> In the pre-digital era, the norm was that content was preserved.
So pre-digital, no books, publications, photographic prints, scrolls, tablets, or clay etchings we lost to time?
> Thinking centuries ahead, reliable historical records basically stop around 2000-2020 or so.
That’s basically backwards.
We’re making a stink because people are identifying one needle in a giant pile of needles that they can’t find anymore.
And people point to thousand-year old physical writings that persist, because they persist, and don’t know what was lost because it was lost.
Digital records are far far more long-lived — in the statistical average — than physical.

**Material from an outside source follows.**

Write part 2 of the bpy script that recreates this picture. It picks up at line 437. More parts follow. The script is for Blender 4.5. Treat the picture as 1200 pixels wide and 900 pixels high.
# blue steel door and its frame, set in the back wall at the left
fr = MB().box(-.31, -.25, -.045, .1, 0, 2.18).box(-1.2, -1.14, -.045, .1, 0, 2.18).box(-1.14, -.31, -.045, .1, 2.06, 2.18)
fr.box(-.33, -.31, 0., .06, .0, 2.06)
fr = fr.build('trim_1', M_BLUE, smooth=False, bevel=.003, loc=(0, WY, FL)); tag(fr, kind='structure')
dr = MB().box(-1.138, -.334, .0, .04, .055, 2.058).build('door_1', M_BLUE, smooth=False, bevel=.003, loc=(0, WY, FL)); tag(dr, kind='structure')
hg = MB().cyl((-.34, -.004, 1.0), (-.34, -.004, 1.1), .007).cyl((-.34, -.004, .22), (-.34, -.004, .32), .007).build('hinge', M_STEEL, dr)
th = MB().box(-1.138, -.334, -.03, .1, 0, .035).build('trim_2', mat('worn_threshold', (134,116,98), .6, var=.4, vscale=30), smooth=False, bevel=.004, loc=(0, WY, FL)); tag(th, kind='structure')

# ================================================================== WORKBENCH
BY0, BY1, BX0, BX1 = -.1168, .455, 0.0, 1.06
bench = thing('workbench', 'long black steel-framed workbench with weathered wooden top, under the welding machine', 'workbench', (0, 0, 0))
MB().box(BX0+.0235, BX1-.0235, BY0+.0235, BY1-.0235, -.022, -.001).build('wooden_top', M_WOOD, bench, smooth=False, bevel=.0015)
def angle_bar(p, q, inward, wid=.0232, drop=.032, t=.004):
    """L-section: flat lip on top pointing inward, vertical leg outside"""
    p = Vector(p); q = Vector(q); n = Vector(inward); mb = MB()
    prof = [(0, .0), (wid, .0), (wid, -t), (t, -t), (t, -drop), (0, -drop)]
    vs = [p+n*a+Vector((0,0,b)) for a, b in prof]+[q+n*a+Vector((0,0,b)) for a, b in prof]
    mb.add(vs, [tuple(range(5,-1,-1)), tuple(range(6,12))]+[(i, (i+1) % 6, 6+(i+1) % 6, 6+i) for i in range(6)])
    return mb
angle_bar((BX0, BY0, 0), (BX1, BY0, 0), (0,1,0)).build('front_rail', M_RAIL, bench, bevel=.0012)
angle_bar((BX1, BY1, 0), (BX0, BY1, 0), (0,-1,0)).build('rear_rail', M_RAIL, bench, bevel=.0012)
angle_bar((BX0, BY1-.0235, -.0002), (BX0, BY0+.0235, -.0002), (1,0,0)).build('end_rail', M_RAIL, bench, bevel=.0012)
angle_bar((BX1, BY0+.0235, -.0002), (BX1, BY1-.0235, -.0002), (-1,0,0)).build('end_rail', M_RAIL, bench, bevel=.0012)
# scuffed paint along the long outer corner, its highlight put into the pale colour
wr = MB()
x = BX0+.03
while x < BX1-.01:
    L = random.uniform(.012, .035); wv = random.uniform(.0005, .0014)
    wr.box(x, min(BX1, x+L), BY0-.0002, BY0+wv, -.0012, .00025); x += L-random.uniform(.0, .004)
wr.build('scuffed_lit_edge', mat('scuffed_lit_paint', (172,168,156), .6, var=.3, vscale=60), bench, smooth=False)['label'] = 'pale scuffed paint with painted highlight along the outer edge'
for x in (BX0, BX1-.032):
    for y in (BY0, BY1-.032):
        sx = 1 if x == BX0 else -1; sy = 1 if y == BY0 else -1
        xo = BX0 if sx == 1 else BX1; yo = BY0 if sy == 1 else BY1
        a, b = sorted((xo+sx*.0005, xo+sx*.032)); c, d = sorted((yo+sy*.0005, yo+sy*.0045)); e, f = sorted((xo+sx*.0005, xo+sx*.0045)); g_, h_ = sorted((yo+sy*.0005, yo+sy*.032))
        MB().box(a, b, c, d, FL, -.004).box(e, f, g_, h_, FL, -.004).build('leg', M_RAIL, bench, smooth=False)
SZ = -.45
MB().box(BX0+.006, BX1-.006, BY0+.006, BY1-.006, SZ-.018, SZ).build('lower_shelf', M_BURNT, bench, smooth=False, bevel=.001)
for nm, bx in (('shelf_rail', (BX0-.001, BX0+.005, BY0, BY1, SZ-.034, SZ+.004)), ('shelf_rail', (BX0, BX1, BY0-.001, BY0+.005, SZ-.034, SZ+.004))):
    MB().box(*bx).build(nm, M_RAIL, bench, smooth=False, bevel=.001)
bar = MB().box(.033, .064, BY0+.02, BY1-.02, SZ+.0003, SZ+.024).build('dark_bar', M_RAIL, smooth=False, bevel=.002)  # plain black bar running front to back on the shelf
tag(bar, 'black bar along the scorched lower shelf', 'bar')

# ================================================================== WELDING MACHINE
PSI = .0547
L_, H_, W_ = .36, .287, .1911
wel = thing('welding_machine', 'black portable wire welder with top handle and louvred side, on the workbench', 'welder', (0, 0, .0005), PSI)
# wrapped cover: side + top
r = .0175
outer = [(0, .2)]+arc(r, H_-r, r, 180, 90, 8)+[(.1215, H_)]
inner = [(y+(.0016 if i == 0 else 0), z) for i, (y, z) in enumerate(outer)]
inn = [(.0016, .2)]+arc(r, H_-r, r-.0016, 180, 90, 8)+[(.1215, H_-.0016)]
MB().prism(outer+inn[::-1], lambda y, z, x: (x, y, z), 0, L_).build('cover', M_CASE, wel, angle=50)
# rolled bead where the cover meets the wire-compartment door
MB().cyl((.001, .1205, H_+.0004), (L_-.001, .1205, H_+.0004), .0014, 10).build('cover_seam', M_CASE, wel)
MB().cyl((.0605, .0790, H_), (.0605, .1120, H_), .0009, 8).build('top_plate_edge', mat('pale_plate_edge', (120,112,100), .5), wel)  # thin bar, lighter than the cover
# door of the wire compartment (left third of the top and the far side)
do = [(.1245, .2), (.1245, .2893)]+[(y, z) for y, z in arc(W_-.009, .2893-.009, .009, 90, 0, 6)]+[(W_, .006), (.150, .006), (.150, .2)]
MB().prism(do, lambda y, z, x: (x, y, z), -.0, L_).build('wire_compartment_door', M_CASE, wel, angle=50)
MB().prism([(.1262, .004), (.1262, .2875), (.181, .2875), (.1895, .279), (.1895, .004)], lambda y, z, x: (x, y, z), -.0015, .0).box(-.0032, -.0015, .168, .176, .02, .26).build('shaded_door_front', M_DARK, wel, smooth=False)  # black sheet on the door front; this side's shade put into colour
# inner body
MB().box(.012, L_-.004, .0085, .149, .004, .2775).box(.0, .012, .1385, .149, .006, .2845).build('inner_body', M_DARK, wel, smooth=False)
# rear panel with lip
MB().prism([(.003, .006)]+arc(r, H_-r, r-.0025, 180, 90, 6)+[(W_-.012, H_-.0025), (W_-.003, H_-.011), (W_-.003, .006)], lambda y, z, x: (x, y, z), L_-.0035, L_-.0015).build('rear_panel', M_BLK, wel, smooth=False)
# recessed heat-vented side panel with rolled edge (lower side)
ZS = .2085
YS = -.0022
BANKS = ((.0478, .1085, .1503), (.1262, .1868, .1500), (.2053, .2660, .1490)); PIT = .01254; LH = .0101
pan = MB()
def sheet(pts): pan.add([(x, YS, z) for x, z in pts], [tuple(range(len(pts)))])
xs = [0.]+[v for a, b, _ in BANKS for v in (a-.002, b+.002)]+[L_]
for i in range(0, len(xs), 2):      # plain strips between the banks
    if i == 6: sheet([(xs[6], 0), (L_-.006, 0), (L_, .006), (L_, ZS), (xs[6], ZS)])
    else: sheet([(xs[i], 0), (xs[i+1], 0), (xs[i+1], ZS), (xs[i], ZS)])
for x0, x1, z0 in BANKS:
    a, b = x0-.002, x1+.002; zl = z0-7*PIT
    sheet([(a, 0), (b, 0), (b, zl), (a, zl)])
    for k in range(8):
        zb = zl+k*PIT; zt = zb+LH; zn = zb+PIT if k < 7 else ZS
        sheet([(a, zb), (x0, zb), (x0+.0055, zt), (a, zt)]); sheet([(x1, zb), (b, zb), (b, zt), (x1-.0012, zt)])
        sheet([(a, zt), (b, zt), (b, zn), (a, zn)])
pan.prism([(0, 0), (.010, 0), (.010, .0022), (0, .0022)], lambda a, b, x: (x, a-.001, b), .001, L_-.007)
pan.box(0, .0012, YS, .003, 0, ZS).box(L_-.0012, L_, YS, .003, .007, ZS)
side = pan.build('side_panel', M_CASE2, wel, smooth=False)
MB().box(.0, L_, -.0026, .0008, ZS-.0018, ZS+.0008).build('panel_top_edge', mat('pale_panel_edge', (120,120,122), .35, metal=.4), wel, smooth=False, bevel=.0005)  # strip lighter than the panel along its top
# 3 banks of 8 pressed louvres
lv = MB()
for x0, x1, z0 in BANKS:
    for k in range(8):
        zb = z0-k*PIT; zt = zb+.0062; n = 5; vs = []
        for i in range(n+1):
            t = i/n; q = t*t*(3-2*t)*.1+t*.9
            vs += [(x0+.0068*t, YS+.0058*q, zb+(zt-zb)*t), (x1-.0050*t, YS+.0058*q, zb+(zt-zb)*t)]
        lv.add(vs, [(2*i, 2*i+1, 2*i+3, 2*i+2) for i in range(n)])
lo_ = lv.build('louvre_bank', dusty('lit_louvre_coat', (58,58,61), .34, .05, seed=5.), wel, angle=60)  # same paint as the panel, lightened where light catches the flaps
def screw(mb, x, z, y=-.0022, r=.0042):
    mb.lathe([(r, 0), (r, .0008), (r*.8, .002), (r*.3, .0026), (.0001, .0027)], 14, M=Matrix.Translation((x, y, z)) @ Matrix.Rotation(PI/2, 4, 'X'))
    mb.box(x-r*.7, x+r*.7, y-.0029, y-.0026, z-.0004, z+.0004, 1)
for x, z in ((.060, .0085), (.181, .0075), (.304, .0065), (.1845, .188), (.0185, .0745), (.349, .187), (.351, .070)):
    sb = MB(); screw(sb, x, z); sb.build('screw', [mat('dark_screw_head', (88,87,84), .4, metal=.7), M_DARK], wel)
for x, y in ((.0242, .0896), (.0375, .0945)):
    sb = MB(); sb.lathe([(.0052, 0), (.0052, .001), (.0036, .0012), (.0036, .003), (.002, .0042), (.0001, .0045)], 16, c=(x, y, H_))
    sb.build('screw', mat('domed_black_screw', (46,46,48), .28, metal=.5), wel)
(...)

I'm not sure I've read anything more wrong on Hacker News than this post.
> So pre-digital, no books, publications, photographic prints, scrolls, tablets, or clay etchings we lost to time?
That is already answered in prior post.
> Digital records are far far more long-lived — in the statistical average — than physical.

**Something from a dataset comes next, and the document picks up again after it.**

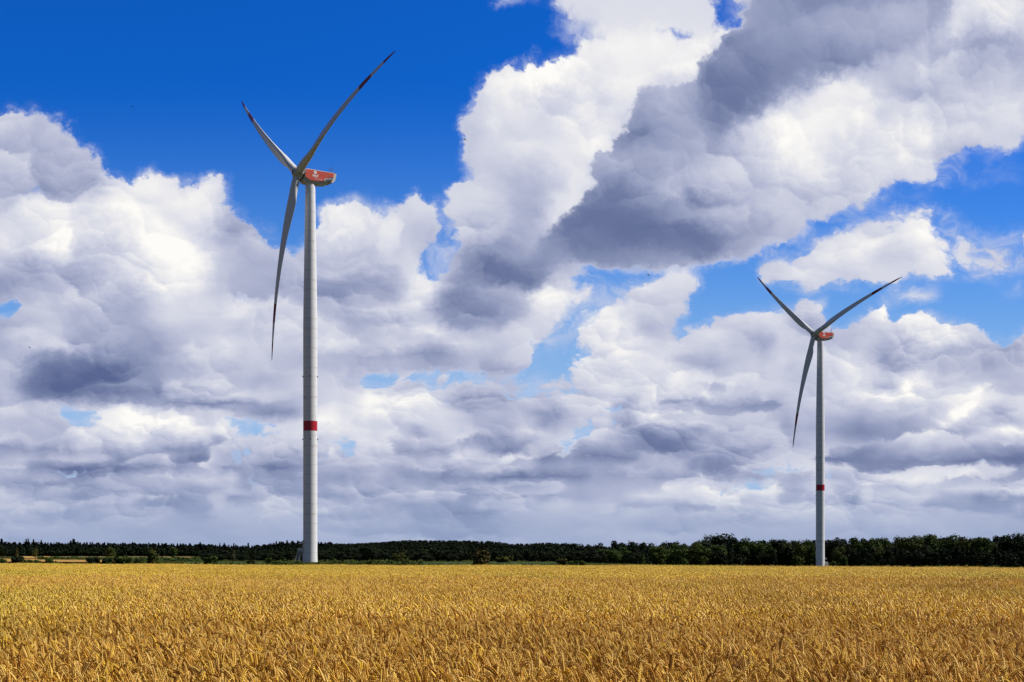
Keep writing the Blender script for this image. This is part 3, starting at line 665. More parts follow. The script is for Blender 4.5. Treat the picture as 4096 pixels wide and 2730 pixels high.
mb.tube((7.0, -.9, 2.05), (8.35, -.9, 2.35), .06, 5); mb.box((8.3, -.9, 2.42), (.35, .12, .16)); mb.box((6.95, -.9, 2.35), (.5, .3, .3)); mb.box((7.0, -.9, 2.0), (1.1, .4, .3))
mb.path([(6.3, -.9, 2.9), (6.6, -.9, 3.5), (7.0, -.9, 3.7), (7.5, -.9, 3.5), (7.75, -.9, 2.9), (7.8, -.9, 2.3)], .03, 4)
me_mast = mb.mesh('weather_mast', m_lamp)

# hub: y is the rotor's axis (upwind), blades leave it radially
mb = MB()
mb.lathe([(1.45, -1.30), (1.72, -1.0), (1.80, -.4), (1.78, .2), (1.62, .9), (1.35, 1.4), (1.05, 1.68), (.62, 1.78)], 48, 'Y'); me_hub = mb.mesh('hub', m_beige, True, 50)
mb = MB(); mb.lathe([(.56, 1.76), (.56, 1.80), (.42, 1.84), (.1, 1.85)], 24, 'Y'); me_hatch = mb.mesh('nose_hatch', m_dark, True, 40)
mb = MB(); mb.lathe([(1.62, -1.42), (1.78, -1.36), (1.78, -1.12), (1.62, -1.06)], 48, 'Y'); me_ring = mb.mesh('rear_seal', m_rubber, True, 40)
mb = MB(); mb.lathe([(1.34, .9), (1.42, 1.2), (1.42, 1.66), (1.36, 1.72)], 40); me_collar = mb.mesh('blade_collar', m_beige, True, 40)
mb = MB(); mb.lathe([(1.30, 1.72), (1.36, 1.73), (1.36, 1.84), (1.28, 1.85)], 40); me_seal = mb.mesh('blade_seal', m_rubber, True, 40)

def blade_mesh():
    """z along the span from the hub's centre, x to the trailing edge, y upwind"""
    n = 36; rings = []
    for r in list(np.linspace(1.6, 12, 22)) + list(np.linspace(13, 56, 44)) + [57, 57.6, 58.1, 58.4, 58.55]:
        s = r / BLADE
        root = 1.22
        c = np.interp(r, [1.6, 3.5, 6, 9, 11.5, 14, 20, 30, 40, 50, 55, 57, 58.0, 58.55], [2.44, 2.46, 2.75, 3.35, 3.52, 3.42, 2.95, 2.25, 1.68, 1.12, .78, .55, .33, .06])
        th = np.interp(r, [1.6, 3, 5, 8, 12, 20, 35, 58], [1.0, .98, .88, .66, .46, .33, .25, .19])
        ci = np.clip((r - 2.6) / 8.0, 0, 1); ci = ci * ci * (3 - 2 * ci)           # circle -> wing section
        tw = R(np.interp(r, [1.6, 8, 12, 20, 30, 40, 50, 58.6], [26, 22, 18, 11, 6.5, 3.5, 1.2, -.5]) + PITCH)
        bow = 8.4 * s * (1 - s) * (1 - .12 * s)
        pts = []
        for i in range(n):
            a = 2 * math.pi * i / n
            # circle
            cx, cy = math.cos(a) * root, math.sin(a) * root
            # section, trailing edge at a = 0, y>0 is the pressure side
            xc = (1 + math.cos(a)) / 2
            xx = xc                                                  # 0 at the leading edge, 1 at the trailing edge
            t = 5 * th * (.2969 * math.sqrt(xx) - .126 * xx - .3516 * xx ** 2 + .2843 * xx ** 3 - .1015 * xx ** 4)
            camb = .05 * (1 - (2 * xx - .8) ** 2) * ci
            yy = t * (1 if math.sin(a) >= 0 else -1) * (.75 if math.sin(a) >= 0 else 1.15) - camb
            ax, ay = (xx - .33) * c, yy * c
            px, py = cx * (1 - ci) + ax * ci, cy * (1 - ci) + ay * ci
            X = px * math.cos(tw) + py * math.sin(tw); Y = -px * math.sin(tw) + py * math.cos(tw)
            pts.append((X, Y + bow, r))
        rings.append(pts)
    return loft(rings, m_blade, 'blade', True)
PITCH = 3.0
me_blade = blade_mesh()

def turbine(px, depth, zb, hub_z, yaw, roll, door_az, label):
    x = (px - 2048) / 5400 * depth
    t = ob('wind_turbine', None, loc=(x, depth, zb), label=label, cat='wind turbine', group='wind turbines standing beyond the wheat field')
    t.empty_display_size = 5
    hz_ = hub_z - zb                                                 # nacelle's reference height over the base
    tw = ob('tower', me_tower, t, (0, 0, hz_ - 2.25 - TOWER_H))
    for zz in (37.9, 57.5):
        for a in (-90 + math.degrees(math.atan2(x, depth)) * -1, 0, 180, 90):
            ra = R(a); ob('obstruction_light', me_lamp, tw, (2.28 * math.cos(ra), 2.28 * math.sin(ra), zz), (0, 0, ra))
    e = ob('entrance_stairs', me_string, t, (0, 0, 0), (0, 0, door_az))
    ob('platform', me_platform, e); ob('guard_panel', me_guard, e); ob('door_canopy', me_canopy, e)
    for r_ in me_rail: ob('handrail', r_, e)
    for s_ in me_steps: ob('step', s_, e)
    dr = ob('door', me_door, t, (0, 0, 0), (0, 0, door_az)); ob('handle', me_handle, dr)
    n_ = ob('nacelle', me_body, t, (0, 0, hz_), (0, 0, yaw))
    for nm, me_ in (('rear_cap', me_cap), ('red_side_panel', me_side), ('red_side_panel', me_side2), ('roof_edge', me_roof), ('dark_field', me_field), ('emblem', me_swoosh), ('emblem', me_disc),
                    ('emblem_cut', me_cuts), ('lettering', me_t1), ('lettering', me_t2), ('lettering', me_t4), ('lettering', me_t3), ('weather_mast', me_mast)):
        ob(nm, me_, n_)
    tilt = R(5)
    a = Vector((-math.cos(yaw) * math.cos(tilt), -math.sin(yaw) * math.cos(tilt), math.sin(tilt)))
    e1 = a.cross(Vector((0, 0, 1))).normalized(); e2 = e1.cross(a)
    hub_p = Vector((0, 0, hz_)) + a * 4.3
    h_ = ob('hub', me_hub, t)
    fr = Matrix((( e1.x, a.x, e2.x), (e1.y, a.y, e2.y), (e1.z, a.z, e2.z)))
    if fr.determinant() < 0: fr = Matrix(((-e1.x, a.x, e2.x), (-e1.y, a.y, e2.y), (-e1.z, a.z, e2.z)))
    HM = Matrix.Translation(hub_p) @ fr.to_4x4(); h_.matrix_basis = HM
    ob('nose_hatch', me_hatch, h_); ob('rear_seal', me_ring, h_)
    for i in range(3):
        th = roll + i * 2 * math.pi / 3
        d = e1 * math.cos(th) + e2 * math.sin(th)
        te = e1 * math.sin(th) - e2 * math.cos(th)
        M = Matrix(((te.x, a.x, d.x), (te.y, a.y, d.y), (te.z, a.z, d.z)))
        M4 = Matrix.Translation(hub_p) @ M.to_4x4()
        bl = ob('blade', me_blade, t); bl.matrix_basis = M4
        for nm, me_ in (('blade_collar', me_collar), ('blade_seal', me_seal)):
            c_ = ob(nm, me_, h_); c_.matrix_basis = HM.inverted() @ M4
    return t
turbine(1241, 421, 0.0, EYE + 118.5, R(36.8), R(-202.4), R(197), 'nearer, taller wind turbine with stairs up to a door at its foot')
turbine(3281, 691, -5.3, EYE + 113.1, R(33.4), R(-200.0), R(12), 'farther, smaller wind turbine standing before the right-hand wood')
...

Obviously that can't be known, simply because the data does not exist yet.
There does not exist any digital data older than a hundred years, let alone a thousand. Will anything digital survive that long? Well, we don't know, come back in a thousand years to see.
So far, the odds are stacked against it. Try to find just some tapes from the 70s to read, and you won't find much. And that's just ~50 years, a blink of an eye in terms of history. Meanwhile my magazine collection and photographs from the 70s are mostly as good as new, as usable today as back then.